L’identification de ces objets est alors très sommaire, allant de la simple déclaration d’adresse MAC jusqu’à l’utilisation d’une clé de chiffrement des échanges pour les installations les plus sophistiquées.

Les objets connectés sont maintenant non seulement émetteurs de données de plus en plus complexes mais également destinataires de commandes et d’action à réaliser, de correctifs et patches de sécurité, etc.

Dernier cas d’usage classique à la mode : la voiture connectée informe directement le constructeur ou le concessionnaire qu’un sous-composant est en mauvaise santé ou qu’une révision est nécessaire.

Ces objets doivent pouvoir être joints depuis n’importe où (et ne plus être masqués par une passerelle) et par ailleurs, les capacités d’attaques cybercriminelles ayant fortement augmentés ces dernières années, la sécurité des échanges et l’authentification préalable des objets est devenu un prérequis.
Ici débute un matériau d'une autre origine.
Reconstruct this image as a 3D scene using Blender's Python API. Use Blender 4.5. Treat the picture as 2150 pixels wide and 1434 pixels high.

Et nous voilà donc avec des milliers d’objets disposant d’une identité !

Challenges

Nous sommes maintenant face à des millions d’identités pour ne pas dire des milliards d’identités à gérer. Et soyons honnêtes un instant : pas un seul système de gestion des identités traditionnel ne sait traiter une telle volumétrie. C’est bien une toute nouvelle façon d’approcher la problématique de l’identité qui s’impose :

  • Le cycle de vie de ces identités inclus désormais des notions comme la revente, le prêt, le partage entre plusieurs utilisateurs, etc. Il faut donc adapter leur modèle de relations avec leur environnement : utilisateur(s), entreprise, autres objets connectés, etc.
  • La sécurité passe par des moyens d’authentification à l’état de l’art mais également par des mécanismes de mise à jour robustes. Et il ne s’agit pas simplement de bien protéger l’objet lui-même, il faut également sécuriser les services qui les pilotent. Vous ne voudriez pas que votre brosse à dents change subitement et de manière incontrôlée sa vitesse de rotation n’est-ce pas ?

Les outils de gestion d’identités traditionnels vont donc devoir évoluer très rapidement pour s’adapter à ces nouvelles identités, maîtriser leur imposante volumétrie et traiter des cas d’usage très innovants.